▶
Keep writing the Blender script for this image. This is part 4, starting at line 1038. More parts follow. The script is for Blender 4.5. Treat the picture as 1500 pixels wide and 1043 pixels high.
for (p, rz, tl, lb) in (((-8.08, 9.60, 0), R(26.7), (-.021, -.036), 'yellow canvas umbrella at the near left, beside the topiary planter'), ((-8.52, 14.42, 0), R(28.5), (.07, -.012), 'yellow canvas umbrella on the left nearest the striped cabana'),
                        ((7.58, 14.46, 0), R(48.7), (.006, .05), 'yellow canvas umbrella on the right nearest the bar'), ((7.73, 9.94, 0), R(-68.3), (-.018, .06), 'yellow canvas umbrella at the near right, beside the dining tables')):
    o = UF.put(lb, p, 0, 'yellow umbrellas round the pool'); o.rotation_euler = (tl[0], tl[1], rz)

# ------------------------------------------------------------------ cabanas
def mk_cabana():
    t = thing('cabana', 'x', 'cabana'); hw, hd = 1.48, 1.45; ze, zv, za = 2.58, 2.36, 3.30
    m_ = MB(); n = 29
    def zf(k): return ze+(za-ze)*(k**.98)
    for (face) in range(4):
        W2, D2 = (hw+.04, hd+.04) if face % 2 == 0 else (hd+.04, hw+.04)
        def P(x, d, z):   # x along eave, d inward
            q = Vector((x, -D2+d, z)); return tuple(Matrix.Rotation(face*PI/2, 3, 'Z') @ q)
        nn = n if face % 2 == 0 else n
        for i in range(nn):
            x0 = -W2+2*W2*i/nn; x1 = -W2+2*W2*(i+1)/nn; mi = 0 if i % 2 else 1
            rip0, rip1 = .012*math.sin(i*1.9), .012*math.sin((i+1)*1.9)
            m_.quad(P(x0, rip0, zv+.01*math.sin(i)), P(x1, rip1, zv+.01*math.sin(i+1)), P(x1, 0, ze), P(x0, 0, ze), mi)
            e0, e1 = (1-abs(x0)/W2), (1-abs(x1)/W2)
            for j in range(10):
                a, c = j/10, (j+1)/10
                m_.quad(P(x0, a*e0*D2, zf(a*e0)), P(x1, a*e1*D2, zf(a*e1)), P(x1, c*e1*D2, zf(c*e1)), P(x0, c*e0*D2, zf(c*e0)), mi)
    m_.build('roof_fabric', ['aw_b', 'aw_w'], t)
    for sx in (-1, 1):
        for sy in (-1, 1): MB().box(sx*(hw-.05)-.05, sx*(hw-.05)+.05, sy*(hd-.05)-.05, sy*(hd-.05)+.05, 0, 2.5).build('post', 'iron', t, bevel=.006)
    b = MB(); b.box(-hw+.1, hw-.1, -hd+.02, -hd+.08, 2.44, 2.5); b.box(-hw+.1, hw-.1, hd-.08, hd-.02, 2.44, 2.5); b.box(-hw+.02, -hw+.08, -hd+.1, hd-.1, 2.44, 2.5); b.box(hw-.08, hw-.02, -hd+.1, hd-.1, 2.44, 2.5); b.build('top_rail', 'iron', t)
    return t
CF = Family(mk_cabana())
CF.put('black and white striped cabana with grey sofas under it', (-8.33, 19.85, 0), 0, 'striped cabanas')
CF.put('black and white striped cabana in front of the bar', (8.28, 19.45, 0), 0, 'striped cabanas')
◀
> WHAT YOU HAVE TO DO
Everything from the first line above through the line that contains "o = UF.put(lb, p, 0, 'yellow" should be duplicated exactly, please, and nothing beyond it.

> COMPLETED EXERCISE
Keep writing the Blender script for this image. This is part 4, starting at line 1038. More parts follow. The script is for Blender 4.5. Treat the picture as 1500 pixels wide and 1043 pixels high.
for (p, rz, tl, lb) in (((-8.08, 9.60, 0), R(26.7), (-.021, -.036), 'yellow canvas umbrella at the near left, beside the topiary planter'), ((-8.52, 14.42, 0), R(28.5), (.07, -.012), 'yellow canvas umbrella on the left nearest the striped cabana'),
                        ((7.58, 14.46, 0), R(48.7), (.006, .05), 'yellow canvas umbrella on the right nearest the bar'), ((7.73, 9.94, 0), R(-68.3), (-.018, .06), 'yellow canvas umbrella at the near right, beside the dining tables')):
    o = UF.put(lb, p, 0, 'yellow umbrellas round the pool'); o.rotation_euler = (tl[0], tl[1], rz)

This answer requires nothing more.